• [WORK REQUIRED]: Check each line of the records below for the word "picture" and copy those where it appears.

Dataset excerpt:

:::::

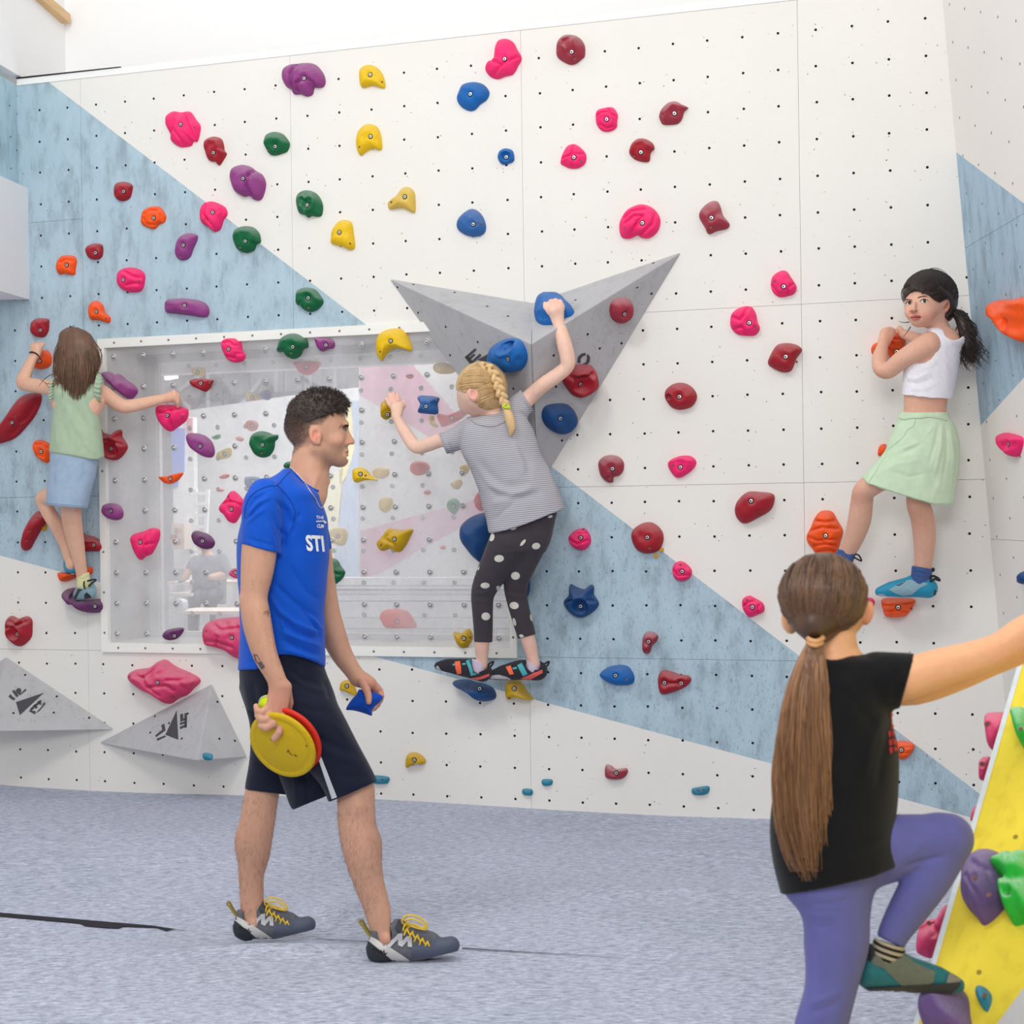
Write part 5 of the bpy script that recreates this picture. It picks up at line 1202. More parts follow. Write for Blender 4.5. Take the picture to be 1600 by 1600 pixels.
def blob(cols, V, c, r, rgb, amt=1.0, soft=1.0):   # tint vertices in an ellipsoid
    q = np.linalg.norm((V - np.array(c)) / np.array(r), axis=1); w_ = np.clip((1.0 - q) / soft, 0, 1)[:, None] * amt
    cols[:] = cols * (1 - w_) + np.array(lin(rgb)) * w_
def finger(B, pts_, r0, r1, k=1.5):
    n = len(pts_)
    for i in range(n - 1): B.cap(pts_[i], pts_[i + 1], r0 + (r1 - r0) * i / (n - 1), r0 + (r1 - r0) * (i + 1) / (n - 1), k)
def circ(x, y, rx, ry=None, n=14, rot=0.0):
    ry = ry or rx; c, s_ = math.cos(math.radians(rot)), math.sin(math.radians(rot))
    return [(x + rx * math.cos(t) * c - ry * math.sin(t) * s_, y + rx * math.cos(t) * s_ + ry * math.sin(t) * c) for t in np.linspace(0, 2 * math.pi, n, endpoint=False)]
# ---------------------------------------------------------------- the man in the blue T-shirt
rn = random.Random(11)
YM = 4.94
SK = (206, 158, 132)
man = empty('person', P(500, 1490, YM), 'man in a blue T-shirt and dark shorts walking with discs and a blue beanbag', 'person')
B = Body(YM, 356, 612, 606, 1486, -118, 118, 2.0)
# torso (inside the clothes), hips and thighs
B.loft([(750, 440, 486, 0, 20), (768, 414, 486, 0, 50), (790, 396, 492, 0, 60), (870, 381, 502, 0, 64), (950, 384, 496, 0, 58), (1040, 384, 494, 0, 56), (1085, 390, 500, 0, 56), (1110, 396, 500, 0, 50)], 8)
B.chain([(440, 1090, -30, 32), (424, 1170, -48, 27), (410, 1235, -56, 27), (402, 1285, -58, 27.5), (397, 1311, -58, 28.5), (396, 1337, -58, 25), (392.5, 1364, -58, 20.5), (393, 1390, -58, 19), (394, 1420, -58, 18.5), (396, 1446, -58, 16)])
B.chain([(455, 1090, 20, 32), (510, 1165, 36, 30), (553, 1225, 42, 29), (556, 1251, 43, 29.5), (558, 1290, 44, 30), (563, 1312, 44, 31), (567, 1337, 45, 29.5), (575, 1374, 45, 24.5), (586, 1408, 45, 21.5), (594, 1437, 45, 20), (600, 1464, 45, 17)])
B.ell((572, 1320, 30), (24, 30, 20), 10)                            # calf
B.ell((556, 1262, 62), (16, 18, 14), 8)                             # knee
B.ell((386, 1318, -60), (17, 30, 20), 10); B.ell((604, 1468, 60), (8, 9, 7), 5); B.ell((396, 1444, -44), (7, 8, 6), 5)
# neck
B.cap((484, 712, 0), (478, 772, 0), 27, 33, 10); B.cap((481, 702, 0), (471, 748, 0), 16.5, 18, 8); B.cap((502, 735, 0), (497, 765, 0), 12, 13, 8)
B.ell((511, 752, 0), (5, 6, 5), 5)
# head
B.ell((493, 657, 0), (46, 45, 37), 6); B.ell((474, 668, 0), (29, 30, 32), 8); B.ell((516, 684, 0), (25, 42, 29), 12)
B.cap((494, 700, 23), (530, 716, 8), 10, 10, 8); B.cap((494, 700, -23), (530, 716, -8), 10, 10, 8); B.ell((532, 719, 0), (12.5, 11, 12), 7)
B.cap((541, 662.5, 12), (541, 662.5, -12), 4.8, 4.8, 5); B.ell((525, 688, 22), (11, 9, 8), 8); B.ell((525, 688, -22), (11, 9, 8), 8)
B.ell((535, 670, 18), (6, 4.6, 7), 4, op='s'); B.ell((535, 670, -18), (6, 4.6, 7), 4, op='s')
B.ell((533, 671.5, 14), (6, 4.6, 6), 1.5); B.ell((533, 671.5, -14), (6, 4.6, 6), 1.5)
B.chain([(540, 670, 0, 4), (545, 681, 0, 4.2), (550.5, 690.5, 0, 4.7)], 4, 4); B.cap((539, 682, 0), (542, 690, 0), 5.5, 5.5, 3); B.ell((543, 692.5, 5.5), (5, 3.6, 3.4), 3); B.ell((543, 692.5, -5.5), (5, 3.6, 3.4), 3)
B.cap((539, 697, 0), (539.5, 703, 0), 4.6, 4, 4); B.ell((540.5, 704.8, 0), (5.0, 3.0, 10), 3); B.ell((539.5, 711, 0), (5.4, 3.2, 9), 3); B.cap((546, 707.6, -6), (546, 707.6, 6), .9, .9, 1.2, 's'); B.cap((541, 715.5, -5), (541, 715.5, 5), 2, 2, 3, 's')
# ear
for sg in (1, -1):
    B.ell((492.5, 681, 35 * sg), (10, 15, 4.5), 3, ang=-12); B.ell((494, 680, 40.5 * sg), (6.4, 10.8, 6), 1, ang=-12, op='s'); B.ell((496.5, 684, 38 * sg), (4, 6, 3), 2, ang=-10)
    B.ell((498.5, 684, 41.5 * sg), (2.3, 4, 3), 1, op='s'); B.ell((498, 692, 37.5 * sg), (3.6, 4, 2.6), 2)
# near arm and hand
B.chain([(416, 784, 68, 22), (409, 815, 78, 26), (406, 850, 84, 28), (402, 890, 86, 26.2), (397, 930, 88, 21.5), (399, 957, 90, 23), (404, 985, 92, 22.5), (414, 1022, 95, 19.5), (427, 1050, 96, 16.2), (436, 1070, 96, 14.6)], 8)
B.ell((384, 937, 90), (9, 12, 10), 7)
for a, b, ra, rb in (((431, 1074, 96), (423, 1108, 98), 10.5, 9), ((440, 1074, 97), (432, 1112, 100), 11, 9), ((447, 1074, 96), (442, 1112, 99), 9.5, 8)): B.cap(a, b, ra, rb, 6)
finger(B, [(443, 1110, 99), (443, 1128, 106), (436, 1144, 110), (428, 1154, 107)], 7.2, 5.4)
finger(B, [(434, 1113, 101), (428, 1130, 109), (416, 1137, 110), (407, 1134, 106)], 7, 5.2)
finger(B, [(426, 1110, 100), (417, 1124, 108), (408, 1124, 108), (402, 1118, 103)], 6.8, 5)
finger(B, [(420, 1104, 99), (409, 1113, 105), (402, 1111, 104), (400, 1103, 98)], 6, 4.6)
finger(B, [(449, 1080, 92), (452, 1098, 84), (449, 1114, 80), (442, 1124, 80)], 7.5, 6)
# far arm and hand
B.chain([(470, 800, -66, 21), (490, 850, -80, 25), (500, 905, -80, 23), (509, 955, -78, 22), (520, 990, -76, 20.5), (534, 1022, -74, 17), (549, 1045, -72, 14), (559, 1059, -72, 13)], 8)
B.cap((560, 1060, -72), (576, 1068, -70), 12.5, 11.5, 6); B.cap((572, 1062, -74), (588, 1076, -76), 9, 8, 5)
finger(B, [(566, 1066, -58), (573, 1078, -46), (576, 1089, -42), (576, 1097, -40)], 7, 4.8)
for q, (x, y) in enumerate(((594, 1080), (593, 1086), (590, 1093), (586, 1098))):
    finger(B, [(x - 10, y - 10, -80 - q * 2), (x, y, -80), (x + 2 - q, y + 8, -72), (x - 3 - q, y + 11, -63)], 5.8, 4.4)
V, Q = B.mesh(2)
V = folds(V, Q, [('420,960 425,1000 432,1040', 2.0, .7), ('412,1000 424,1035', 1.6, .5), ('432,1076 427,1106', 1.5, .7), ('438,1076 436,1108', 1.5, .7), ('444,1078 443,1106', 1.4, .6), ('500,735 487,768', 4, 1.4), ('470,745 490,765', 4, -1)])
cols = colarr(V, SK)
blob(cols, V, (400, 1000, 90), (40, 90, 60), (198, 146, 118), .6); blob(cols, V, (440, 1100, 98), (45, 55, 60), (198, 130, 112), .75)
blob(cols, V, (578, 1082, -66), (34, 38, 50), (202, 128, 112), .8); blob(cols, V, (535, 1000, -70), (40, 60, 60), (186, 136, 112), .5)
blob(cols, V, (492, 682, 37), (13, 18, 10), (226, 140, 122), .8); blob(cols, V, (548, 692, 0), (9, 8, 9), (220, 130, 115), .6); blob(cols, V, (526, 688, 22), (14, 12, 16), (214, 142, 120), .5)
blob(cols, V, (600, 1470, 55), (16, 14, 22), (214, 140, 124), .6); blob(cols, V, (478, 742, 10), (30, 36, 50), (218, 158, 132), .5)
for c in ((575, 1340), (394, 1340)): blob(cols, V, (c[0], c[1], 0), (45, 110, 120), (176, 134, 112), .55, .6)
# beard shade and clipped hair
bd = (V[:, 1] > 690) & (V[:, 1] < 736) & (V[:, 0] > 500) & (V[:, 0] < 546)
w_ = np.clip((V[:, 1] - 690) / 16, 0, 1) * np.clip((V[:, 0] - 498) / 10, 0, 1) * np.clip((738 - V[:, 1]) / 8, 0, 1) * bd
w_ = w_ * np.where((np.abs(V[:, 1] - 707.5) < 6) & (V[:, 0] > 535), .1, 1)
cols = cols * (1 - .42 * w_[:, None]) + np.array(lin((120, 92, 74))) * (.42 * w_[:, None])
hx, hy = V[:, 0], V[:, 1]
lvl = np.interp(hx, [440, 458, 470, 480, 492, 505, 518, 530], [716, 712, 702, 688, 672, 662, 648, 636])    # lower edge of clipped hair
full = np.interp(hx, [440, 458, 470, 480, 492, 505, 518, 530], [662, 664, 662, 656, 650, 644, 637, 634])
w_ = np.clip((lvl - hy) / np.maximum(lvl - full, 4), 0, 1) ** .55 * (hy < 716) * (hx < 534)
w_ = np.where((np.abs(V[:, 2]) > 36) & (hy > 664) & (hx > 480), 0, w_)
ww = w_[:, None] * .93; cols = cols * (1 - ww) + np.array(lin((40, 30, 27))) * ww
blob(cols, V, (543, 709.5, 0), (7, 6, 13), (190, 108, 98), .8)
body = bodymesh('body', B, M['skin'], man, V, Q, cols)
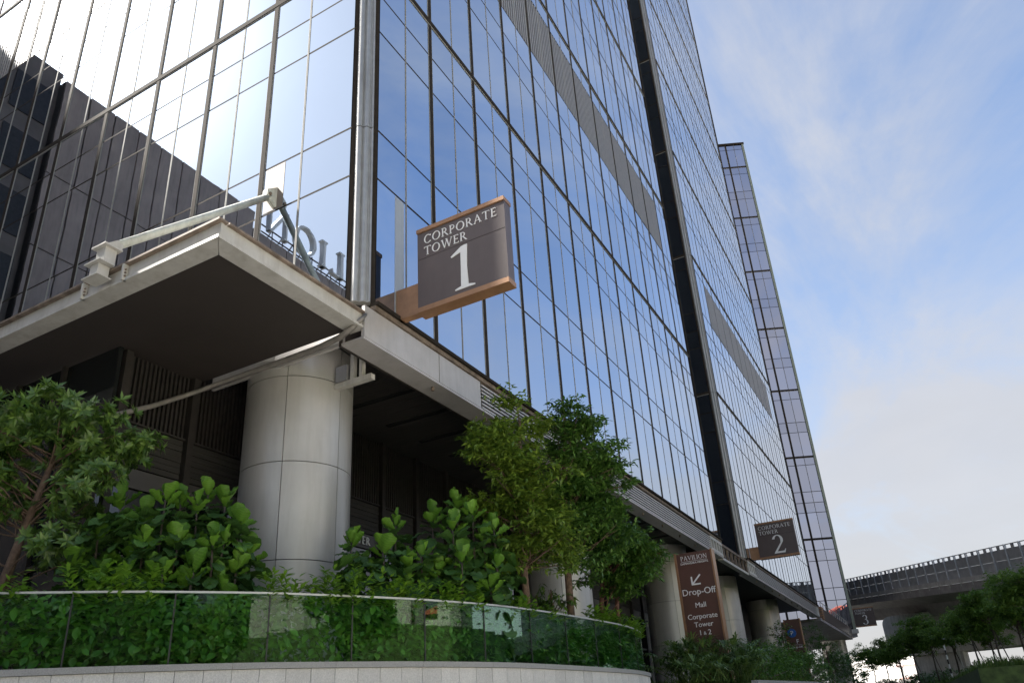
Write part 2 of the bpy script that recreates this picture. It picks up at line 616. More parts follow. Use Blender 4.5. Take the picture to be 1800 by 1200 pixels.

:::::

• [EXERCISE OUTPUT]:
Write part 5 of the bpy script that recreates this picture. It picks up at line 1202. More parts follow. Write for Blender 4.5. Take the picture to be 1600 by 1600 pixels.
Write part 2 of the bpy script that recreates this picture. It picks up at line 616. More parts follow. Use Blender 4.5. Take the picture to be 1800 by 1200 pixels.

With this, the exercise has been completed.